The many positive reviews for The Vision also noted his growth and development as a producer. Joker doesn't see it that way.

“To be honest, I don't think I have developed a lot until right now until after my album came out. It's hard to explain why I feel like that, but that's what I think.”

As a working DJ, he had club and festival commitments around the globe. That can get in the way of serious stretches in the studio. While many of his contemporaries can work on planes or in airports and hotel rooms, Joker's modus operandi is different.

“To be honest, it was quite hard being everywhere then trying to make tracks at the same time,” he says. “I know a lot of my friends can make tracks on their laptop while they are on the road. but I feel like I need my whole studio, a full-sized keyboard.
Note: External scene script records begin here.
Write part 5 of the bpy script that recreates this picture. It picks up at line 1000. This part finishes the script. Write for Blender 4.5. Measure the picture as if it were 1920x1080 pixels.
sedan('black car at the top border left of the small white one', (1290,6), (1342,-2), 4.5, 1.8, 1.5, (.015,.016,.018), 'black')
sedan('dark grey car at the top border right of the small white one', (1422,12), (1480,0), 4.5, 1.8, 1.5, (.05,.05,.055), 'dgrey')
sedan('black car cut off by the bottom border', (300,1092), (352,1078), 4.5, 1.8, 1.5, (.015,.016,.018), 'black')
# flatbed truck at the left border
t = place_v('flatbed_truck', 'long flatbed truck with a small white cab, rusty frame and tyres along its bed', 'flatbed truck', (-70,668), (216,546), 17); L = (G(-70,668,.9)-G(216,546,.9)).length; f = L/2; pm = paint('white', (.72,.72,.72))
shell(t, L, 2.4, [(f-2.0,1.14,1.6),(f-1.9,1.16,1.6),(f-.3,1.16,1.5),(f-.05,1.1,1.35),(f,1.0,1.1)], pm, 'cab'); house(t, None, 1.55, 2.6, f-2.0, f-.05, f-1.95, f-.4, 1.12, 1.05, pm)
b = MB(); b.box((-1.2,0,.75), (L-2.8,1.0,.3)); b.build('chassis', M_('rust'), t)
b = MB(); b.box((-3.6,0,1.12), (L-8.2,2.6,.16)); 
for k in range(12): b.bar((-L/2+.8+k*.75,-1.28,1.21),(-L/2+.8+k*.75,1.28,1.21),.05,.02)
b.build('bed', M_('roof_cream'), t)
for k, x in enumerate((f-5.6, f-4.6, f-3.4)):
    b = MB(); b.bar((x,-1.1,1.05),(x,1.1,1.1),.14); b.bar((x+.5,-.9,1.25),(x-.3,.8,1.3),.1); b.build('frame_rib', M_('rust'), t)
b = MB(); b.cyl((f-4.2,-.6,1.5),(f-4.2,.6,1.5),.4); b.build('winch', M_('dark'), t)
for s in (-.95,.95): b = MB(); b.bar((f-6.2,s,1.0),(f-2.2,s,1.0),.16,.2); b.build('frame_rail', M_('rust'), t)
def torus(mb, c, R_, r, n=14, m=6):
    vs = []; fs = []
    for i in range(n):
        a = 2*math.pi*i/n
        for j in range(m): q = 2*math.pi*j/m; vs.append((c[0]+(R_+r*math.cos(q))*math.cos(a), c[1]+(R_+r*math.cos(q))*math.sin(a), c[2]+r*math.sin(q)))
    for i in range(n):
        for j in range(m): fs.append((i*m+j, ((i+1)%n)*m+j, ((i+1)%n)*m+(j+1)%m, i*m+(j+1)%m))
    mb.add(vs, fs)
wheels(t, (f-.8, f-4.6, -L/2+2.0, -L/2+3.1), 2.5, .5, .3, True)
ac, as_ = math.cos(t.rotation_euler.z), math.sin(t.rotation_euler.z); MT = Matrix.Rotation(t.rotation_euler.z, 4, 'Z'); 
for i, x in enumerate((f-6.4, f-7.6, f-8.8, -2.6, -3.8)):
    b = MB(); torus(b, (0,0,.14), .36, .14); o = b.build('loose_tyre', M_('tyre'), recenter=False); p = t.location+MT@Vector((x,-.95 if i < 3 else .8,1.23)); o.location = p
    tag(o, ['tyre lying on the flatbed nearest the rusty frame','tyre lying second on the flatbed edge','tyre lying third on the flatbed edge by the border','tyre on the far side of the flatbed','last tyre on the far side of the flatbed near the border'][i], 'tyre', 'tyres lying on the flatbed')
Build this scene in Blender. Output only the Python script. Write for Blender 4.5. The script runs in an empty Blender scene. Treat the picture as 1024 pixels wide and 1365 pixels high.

So there was times when I would take off three to four weeks off just to stay in the studio.”

There are few bigger places to launch your album than Glastonbury. That festival booked and an album to drop on the world, even if it was a few months away, Joker decided to make a few phone calls and get the vocalists on The Vision to the Worthy Farm and perform the whole thing live. That's quite the way to reveal your work to the world, but Joker remains humble about that show.

“I think it may have come across as a bigger thing than it was,” he says. “But because my album just come out I thought I might as well get everyone to just do it live instead of me just playing the tracks. So I gave everyone a phone call, booked a flight for Silas, and everyone came down. As simple as that.”

The rest of 2012 sees Joker working on the next record and exploring the ways he can expand his show.

“Yeah, I'm starting my second album already. Sounds soon, I know, but these things take time so it could take a year or two. I'm trying to do a lot of work for other people's albums and maybe work on a live show.”

Surely, there's no time to joke around.